In the European Union, the European Securities and Markets Authority has identified digital regulatory reporting, machine-readable rules and common data models as tools in its work to simplify reporting frameworks, according to Labeis. ESMA’s preference for a “report once” approach points to reduced repetition, improved data quality and more consistent implementation, he wrote.

The mechanism is straightforward: when firms use shared data definitions and machine-readable rule sets, they can reduce repeated interpretation of requirements and limit the need to rebuild systems each time reporting rules change. Labeis said fragmented and manual systems raise costs, weaken resilience and create operational friction for both firms and supervisors.

Competition among financial centres

Labeis linked the RegTech debate to broader competition among global financial centres. He cited Dealroom’s Global Tech Ecosystem 2026 Index, which said London had regained its position as Europe’s leading tech ecosystem, ahead of Paris, supported by stronger investment in artificial intelligence and deep technology.

That position should not lead to complacency, he argued.

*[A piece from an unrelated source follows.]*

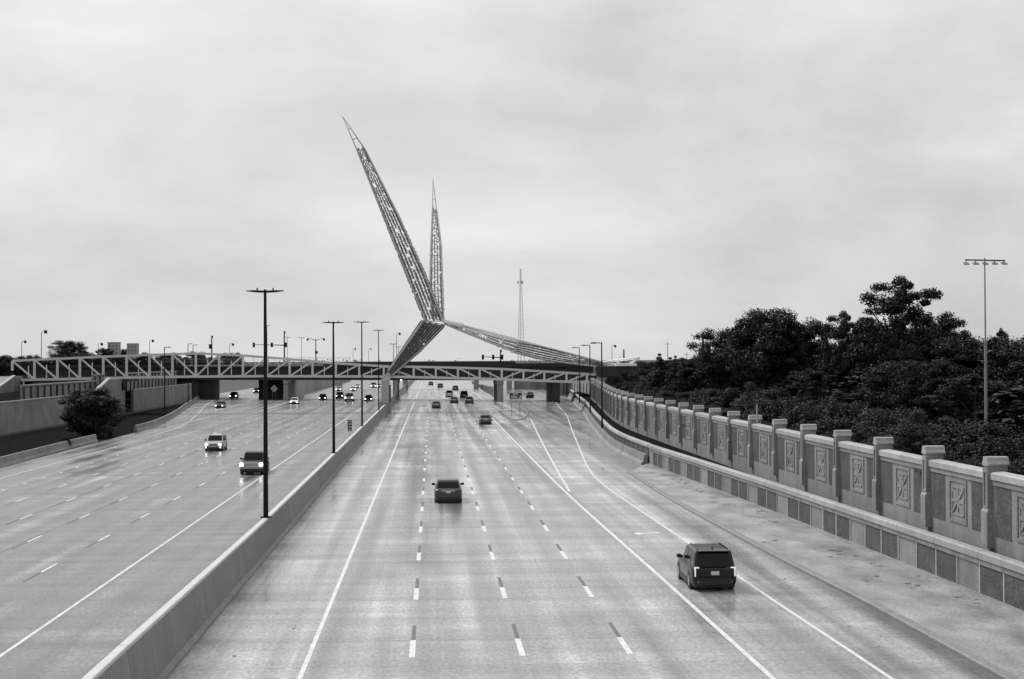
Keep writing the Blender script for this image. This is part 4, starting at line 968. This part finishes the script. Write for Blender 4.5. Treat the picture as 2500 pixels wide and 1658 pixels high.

Labeis said financial centres compete not only on capital, skills and market depth, but also on how effectively firms can operate under demanding regulation.

Fast-growing fintechs, including neobanks and embedded finance providers, face particular pressure, according to Labeis. He said these companies are often expected to meet standards similar to established banks while operating with fewer compliance resources. Automated and scalable compliance infrastructure can help such firms expand while maintaining governance, reporting, financial crime controls and operational resilience, he wrote.

Labeis said Britain has advantages in RegTech because of its developed regulatory system, capital markets, financial services base and concentration of legal, regulatory and technical expertise. He also pointed to the UK’s role in digital regulatory reporting and the Common Domain Model, technologies in which REGnosys acts as maintainer.

Policy support need not take the form of large state intervention, Labeis wrote. He called for smarter incentives, targeted backing for innovation, stronger collaboration among regulators, industry and academia, and support for standards that reduce repeated implementation work across the market.

This story draws on original reporting from Finextra Research.